Leave the pictures out, and retype all of the material exactly as written.

----

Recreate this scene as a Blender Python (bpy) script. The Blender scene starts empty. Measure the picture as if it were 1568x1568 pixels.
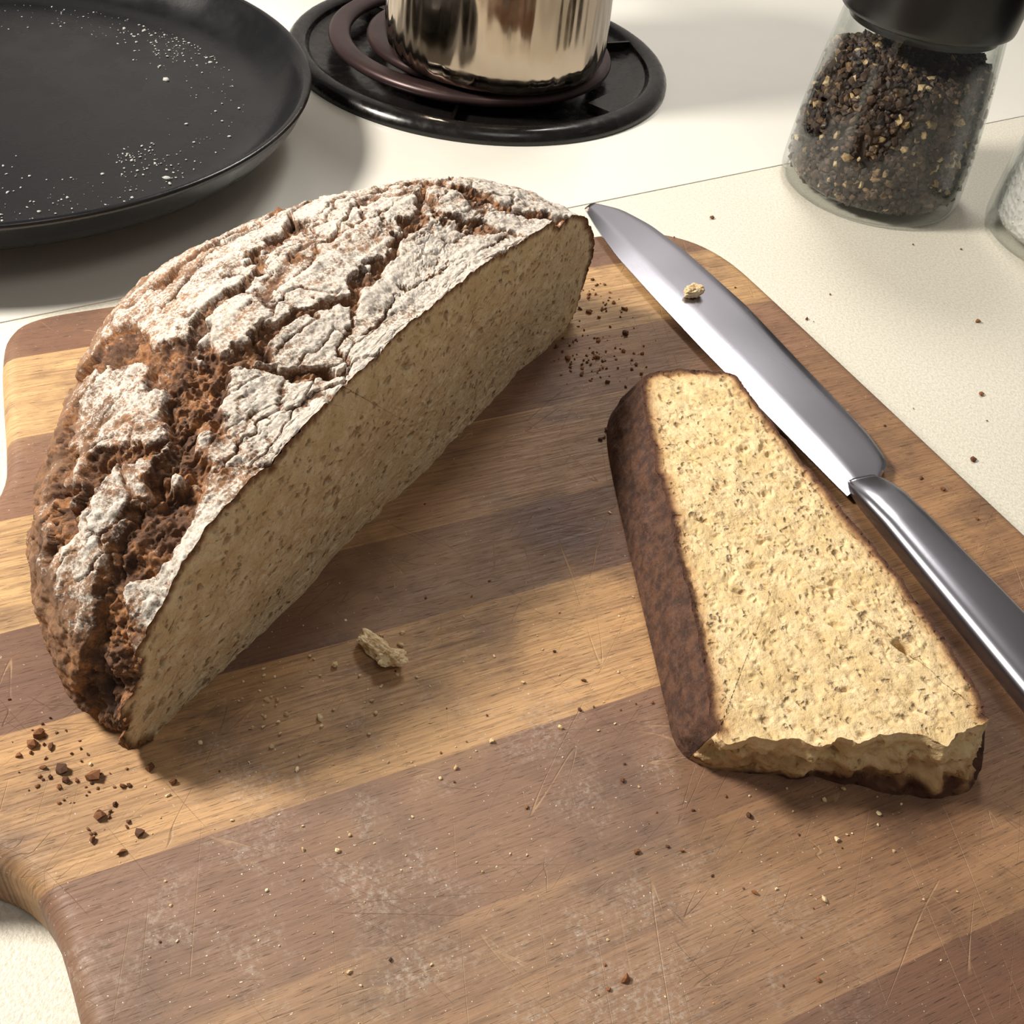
import bpy, bmesh, numpy as np, math
from mathutils import Matrix, Vector
S=0.0065   # metres per design unit
rng=np.random.default_rng(7)
def lin(r,g,b):
    f=lambda c:(c/12.92 if c<=.04045 else ((c+.055)/1.055)**2.4)
    return (f(r/255),f(g/255),f(b/255),1)
# ---------------------------------------------------------------- numpy noise
def _h(i,j,k,seed=0):
    n=(i.astype(np.int64)*374761393+j.astype(np.int64)*668265263+k.astype(np.int64)*2147483647+seed*974711)&0xffffffff
    n=((n^(n>>13))*1274126177)&0xffffffff
    n=((n^(n>>16))*2246822519)&0xffffffff
    n=n^(n>>13)
    return (n&0xffffff)/float(0xffffff)
def vnoise(P,seed=0):
    I=np.floor(P); Fr=P-I; I=I.astype(np.int64); u=Fr*Fr*(3-2*Fr); r=0
    for a in (0,1):
        for b in (0,1):
            for c in (0,1):
                w=(u[:,0] if a else 1-u[:,0])*(u[:,1] if b else 1-u[:,1])*(u[:,2] if c else 1-u[:,2])
                r=r+w*_h(I[:,0]+a,I[:,1]+b,I[:,2]+c,seed)
    return r*2-1
def fbm(P,o=4,seed=0):
    r=0;a=1;t=0
    for k in range(o):
        r=r+a*vnoise(P*(2.03**k)+17.3*k,seed+k); t+=a; a*=.5
    return r/t*1.4
def vor(P,seed=0):
    I=np.floor(P).astype(np.int64); f1=np.full(len(P),9.);f2=f1.copy()
    for a in (-1,0,1):
        for b in (-1,0,1):
            for c in (-1,0,1):
                J=I+np.array([a,b,c])
                Q=np.stack([J[:,0]+_h(J[:,0],J[:,1],J[:,2],seed+1),J[:,1]+_h(J[:,0],J[:,1],J[:,2],seed+2),J[:,2]+_h(J[:,0],J[:,1],J[:,2],seed+3)],1)
                d=np.sqrt(((Q-P)**2).sum(1))
                f2=np.minimum(f2,np.maximum(f1,d)); f1=np.minimum(f1,d)
    return f1,f2
def ss(a,b,x):
    t=np.clip((x-a)/(b-a),0,1); return t*t*(3-2*t)
def dpoly(X,Y,pts):
    d=np.full(len(X),99.)
    for (x0,y0),(x1,y1) in zip(pts[:-1],pts[1:]):
        vx,vy=x1-x0,y1-y0; t=np.clip(((X-x0)*vx+(Y-y0)*vy)/(vx*vx+vy*vy),0,1)
        d=np.minimum(d,np.hypot(X-x0-t*vx,Y-y0-t*vy))
    return d
# ---------------------------------------------------------------- shader helper
class G:
    def __init__(s,name,rough=.5,col=None,metal=0,**kw):
        s.m=bpy.data.materials.new(name); s.m.use_nodes=True; s.nt=s.m.node_tree
        s.b=s.nt.nodes['Principled BSDF']; s.b.inputs['Roughness'].default_value=rough
        s.b.inputs['Metallic'].default_value=metal
        if col: s.b.inputs['Base Color'].default_value=col
        for k,v in kw.items(): s.b.inputs[k.replace('_',' ')].default_value=v
        s._o=None
    def set(s,inp,v):
        if hasattr(v,'is_output'): s.nt.links.new(v,inp)
        else: inp.default_value=v
    def n(s,t,ins=None,**pr):
        nd=s.nt.nodes.new(t)
        for k,v in pr.items(): setattr(nd,k,v)
        for k,v in (ins or {}).items(): s.set(nd.inputs[k],v)
        return nd
    def obj(s):
        if s._o is None:
            tc=s.n('ShaderNodeTexCoord'); s._o=s.map(tc.outputs['Object'],(1/S,)*3)
        return s._o
    def map(s,v,sc=(1,1,1),rot=(0,0,0),loc=(0,0,0)):
        return s.n('ShaderNodeMapping',{'Vector':v,'Scale':sc,'Rotation':rot,'Location':loc}).outputs[0]
    def noise(s,v,sc,det=4,ro=.55,dist=0):
        return s.n('ShaderNodeTexNoise',{'Vector':v,'Scale':sc,'Detail':det,'Roughness':ro,'Distortion':dist}).outputs['Fac']
    def vor(s,v,sc,feature='F1',out='Distance'):
        return s.n('ShaderNodeTexVoronoi',{'Vector':v,'Scale':sc},feature=feature).outputs[out]
    def math(s,op,a,b=0,clamp=False):
        return s.n('ShaderNodeMath',{0:a,1:b},operation=op,use_clamp=clamp).outputs[0]
    def mr(s,v,a,b,c=0,d=1,smooth=True):
        return s.n('ShaderNodeMapRange',{'Value':v,'From Min':a,'From Max':b,'To Min':c,'To Max':d},interpolation_type='SMOOTHSTEP' if smooth else 'LINEAR').outputs[0]
    def mix(s,f,a,b,blend='MIX'):
        nd=s.n('ShaderNodeMix',data_type='RGBA',blend_type=blend)
        s.set(nd.inputs[0],f); s.set(nd.inputs[6],a); s.set(nd.inputs[7],b); return nd.outputs[2]
    def ramp(s,f,stops,interp='LINEAR'):
        nd=s.n('ShaderNodeValToRGB',{'Fac':f}); cr=nd.color_ramp; cr.interpolation=interp
        while len(cr.elements)<len(stops): cr.elements.new(.5)
        for e,(p,c) in zip(cr.elements,stops): e.position=p; e.color=c
        return nd.outputs[0]
    def attr(s,n): return s.n('ShaderNodeAttribute',attribute_name=n).outputs['Fac']
    def bump(s,h,st=.5,d=.1,nrm=None):
        i={'Height':h,'Strength':st,'Distance':d*S}
        if nrm is not None: i['Normal']=nrm
        return s.n('ShaderNodeBump',i).outputs[0]
    def xyz(s,v):
        return s.n('ShaderNodeSeparateXYZ',{0:v}).outputs
    def col(s,c): s.set(s.b.inputs['Base Color'],c)
    def rough(s,c): s.set(s.b.inputs['Roughness'],c)
    def nrm(s,c): s.set(s.b.inputs['Normal'],c)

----

Task response:
Recreate this scene as a Blender Python (bpy) script. The Blender scene starts empty. Measure the picture as if it were 1568x1568 pixels.
import bpy, bmesh, numpy as np, math
from mathutils import Matrix, Vector
S=0.0065   # metres per design unit
rng=np.random.default_rng(7)
def lin(r,g,b):
    f=lambda c:(c/12.92 if c<=.04045 else ((c+.055)/1.055)**2.4)
    return (f(r/255),f(g/255),f(b/255),1)
# ---------------------------------------------------------------- numpy noise
def _h(i,j,k,seed=0):
    n=(i.astype(np.int64)*374761393+j.astype(np.int64)*668265263+k.astype(np.int64)*2147483647+seed*974711)&0xffffffff
    n=((n^(n>>13))*1274126177)&0xffffffff
    n=((n^(n>>16))*2246822519)&0xffffffff
    n=n^(n>>13)
    return (n&0xffffff)/float(0xffffff)
def vnoise(P,seed=0):
    I=np.floor(P); Fr=P-I; I=I.astype(np.int64); u=Fr*Fr*(3-2*Fr); r=0
    for a in (0,1):
        for b in (0,1):
            for c in (0,1):
                w=(u[:,0] if a else 1-u[:,0])*(u[:,1] if b else 1-u[:,1])*(u[:,2] if c else 1-u[:,2])
                r=r+w*_h(I[:,0]+a,I[:,1]+b,I[:,2]+c,seed)
    return r*2-1
def fbm(P,o=4,seed=0):
    r=0;a=1;t=0
    for k in range(o):
        r=r+a*vnoise(P*(2.03**k)+17.3*k,seed+k); t+=a; a*=.5
    return r/t*1.4
def vor(P,seed=0):
    I=np.floor(P).astype(np.int64); f1=np.full(len(P),9.);f2=f1.copy()
    for a in (-1,0,1):
        for b in (-1,0,1):
            for c in (-1,0,1):
                J=I+np.array([a,b,c])
                Q=np.stack([J[:,0]+_h(J[:,0],J[:,1],J[:,2],seed+1),J[:,1]+_h(J[:,0],J[:,1],J[:,2],seed+2),J[:,2]+_h(J[:,0],J[:,1],J[:,2],seed+3)],1)
                d=np.sqrt(((Q-P)**2).sum(1))
                f2=np.minimum(f2,np.maximum(f1,d)); f1=np.minimum(f1,d)
    return f1,f2
def ss(a,b,x):
    t=np.clip((x-a)/(b-a),0,1); return t*t*(3-2*t)
def dpoly(X,Y,pts):
    d=np.full(len(X),99.)
    for (x0,y0),(x1,y1) in zip(pts[:-1],pts[1:]):
        vx,vy=x1-x0,y1-y0; t=np.clip(((X-x0)*vx+(Y-y0)*vy)/(vx*vx+vy*vy),0,1)
        d=np.minimum(d,np.hypot(X-x0-t*vx,Y-y0-t*vy))
    return d
# ---------------------------------------------------------------- shader helper
class G:
    def __init__(s,name,rough=.5,col=None,metal=0,**kw):
        s.m=bpy.data.materials.new(name); s.m.use_nodes=True; s.nt=s.m.node_tree
        s.b=s.nt.nodes['Principled BSDF']; s.b.inputs['Roughness'].default_value=rough
        s.b.inputs['Metallic'].default_value=metal
        if col: s.b.inputs['Base Color'].default_value=col
        for k,v in kw.items(): s.b.inputs[k.replace('_',' ')].default_value=v
        s._o=None
    def set(s,inp,v):
        if hasattr(v,'is_output'): s.nt.links.new(v,inp)
        else: inp.default_value=v
    def n(s,t,ins=None,**pr):
        nd=s.nt.nodes.new(t)
        for k,v in pr.items(): setattr(nd,k,v)
        for k,v in (ins or {}).items(): s.set(nd.inputs[k],v)
        return nd
    def obj(s):
        if s._o is None:
            tc=s.n('ShaderNodeTexCoord'); s._o=s.map(tc.outputs['Object'],(1/S,)*3)
        return s._o
    def map(s,v,sc=(1,1,1),rot=(0,0,0),loc=(0,0,0)):
        return s.n('ShaderNodeMapping',{'Vector':v,'Scale':sc,'Rotation':rot,'Location':loc}).outputs[0]
    def noise(s,v,sc,det=4,ro=.55,dist=0):
        return s.n('ShaderNodeTexNoise',{'Vector':v,'Scale':sc,'Detail':det,'Roughness':ro,'Distortion':dist}).outputs['Fac']
    def vor(s,v,sc,feature='F1',out='Distance'):
        return s.n('ShaderNodeTexVoronoi',{'Vector':v,'Scale':sc},feature=feature).outputs[out]
    def math(s,op,a,b=0,clamp=False):
        return s.n('ShaderNodeMath',{0:a,1:b},operation=op,use_clamp=clamp).outputs[0]
    def mr(s,v,a,b,c=0,d=1,smooth=True):
        return s.n('ShaderNodeMapRange',{'Value':v,'From Min':a,'From Max':b,'To Min':c,'To Max':d},interpolation_type='SMOOTHSTEP' if smooth else 'LINEAR').outputs[0]
    def mix(s,f,a,b,blend='MIX'):
        nd=s.n('ShaderNodeMix',data_type='RGBA',blend_type=blend)
        s.set(nd.inputs[0],f); s.set(nd.inputs[6],a); s.set(nd.inputs[7],b); return nd.outputs[2]
    def ramp(s,f,stops,interp='LINEAR'):
        nd=s.n('ShaderNodeValToRGB',{'Fac':f}); cr=nd.color_ramp; cr.interpolation=interp
        while len(cr.elements)<len(stops): cr.elements.new(.5)
        for e,(p,c) in zip(cr.elements,stops): e.position=p; e.color=c
        return nd.outputs[0]
    def attr(s,n): return s.n('ShaderNodeAttribute',attribute_name=n).outputs['Fac']
    def bump(s,h,st=.5,d=.1,nrm=None):
        i={'Height':h,'Strength':st,'Distance':d*S}
        if nrm is not None: i['Normal']=nrm
        return s.n('ShaderNodeBump',i).outputs[0]
    def xyz(s,v):
        return s.n('ShaderNodeSeparateXYZ',{0:v}).outputs
    def col(s,c): s.set(s.b.inputs['Base Color'],c)
    def rough(s,c): s.set(s.b.inputs['Roughness'],c)
    def nrm(s,c): s.set(s.b.inputs['Normal'],c)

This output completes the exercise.